我2009年的愿望是减少我花在等候上的时间。我总是按时参加内部会议,让我感到愤怒的是,我不得不等上5分钟或10分钟,同事们才会到场。在参加外部会议时,我有时会在前台等人,或者,更糟糕的情况下,还要在餐厅等待客人的到来。我可以选择每件事都晚到10分钟,但这不是我的性格。有什么办法能让其他人像我一样守时呢?
LUCY (Manager, male, 42) 露西(经理,男,51岁)
On January 1 people resolve to change their behaviors, in spite of the fact that such resolutions hardly ever stick for more than a day or two. You have wisely skipped this stage and are resolving to change others instead. The popular belief is that changing others is harder than changing yourself, but this isn't true - at least it isn't if you are the boss.
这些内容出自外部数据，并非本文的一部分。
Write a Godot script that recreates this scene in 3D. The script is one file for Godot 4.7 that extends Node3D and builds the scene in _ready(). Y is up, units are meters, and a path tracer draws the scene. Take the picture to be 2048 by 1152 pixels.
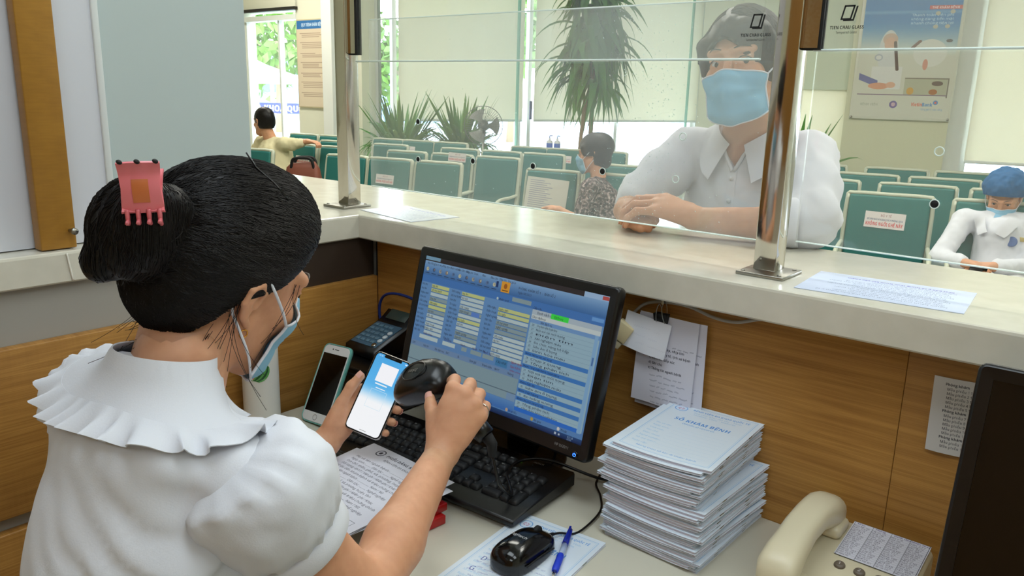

1月1日,人们会决心改变自己的行为,不过事实是,这种决心很难坚持一两天以上。你聪明地跳过了这个阶段,而是希望改变其他人的行为。人们通常认为,改变别人比改变自己更难,但事实并非如此——至少如果你是老板的话,就不会如此。
Punctuality is about power, and if you are in a position of power over your colleagues it should be perfectly possible to get them to show up on time.
守时与否事关权力大小,如果你的权力大过你的同事们,那么他们完全有可能按时到场。
You simply make sure the meeting starts on time, and that the door is then firmly closed - or, better still, locked. Latecomers will have to knock and be admitted in disgrace. You can make a big deal of every late arrival, and say in the most schoolmasterly fashion "so kind of you to drop in" or similar. That should do the trick.
你只需确保会议按时开始,然后把会议室的门紧闭——或者更棒的是,把门锁上——迟到的人必须先敲门,然后得到允许,再一脸羞愧地走进来。你可以对每个迟到者小题大做,用最具教训式的口吻说"你能来造访真是太好了"或者类似的话。这应能解决你的问题。
However, if you are not the boss, you can do whatever you like and it will not have the slightest effect. Punctuality or lack of it is deep-seated. I have a friend who is so terminally late for things he even missed his own wedding. Whereas I am like you: constitutionally incapable of being even 30 seconds late and enraged by a lack of punctuality in others. I have experimented with being five minutes late, but found it so stressful it wasn't worth it. I have also tried making the other party feel bad by saying "what kept you?" or by looking at my watch and sighing. Mostly this makes me feel petty, so it isn't the answer either.
然而,如果你不是老板,你可以做任何你喜欢做的事情,但它不会产生任何影响。守时或不守时的习惯往往根深蒂固。我有一个朋友,他迟到的过于离谱,甚至错过了自己的婚礼。不过,我和你一样:迟到30秒都觉得是在犯罪,其他人不守时同样也让我愤怒。我曾试过迟到5分钟,但发现这样做压力太大,不值得如此。我也曾试过让对方感到不舒服,我会跟他说"什么事耽搁啦?"或者一直看着表叹气。多数情况下,这让我感到自己有些小心眼,因此这也不是个好办法。
The only way out is to arrange fewer meetings. This way one saves not only the time one would have wasted waiting, but the time in having the meeting too, leaving one free to get some work done instead.
唯一的方法是减少会议。这样做,人们不仅可以省掉本来要浪费在等其人上的时间,还节省了开会的时间,人们有时间来完成一些工作。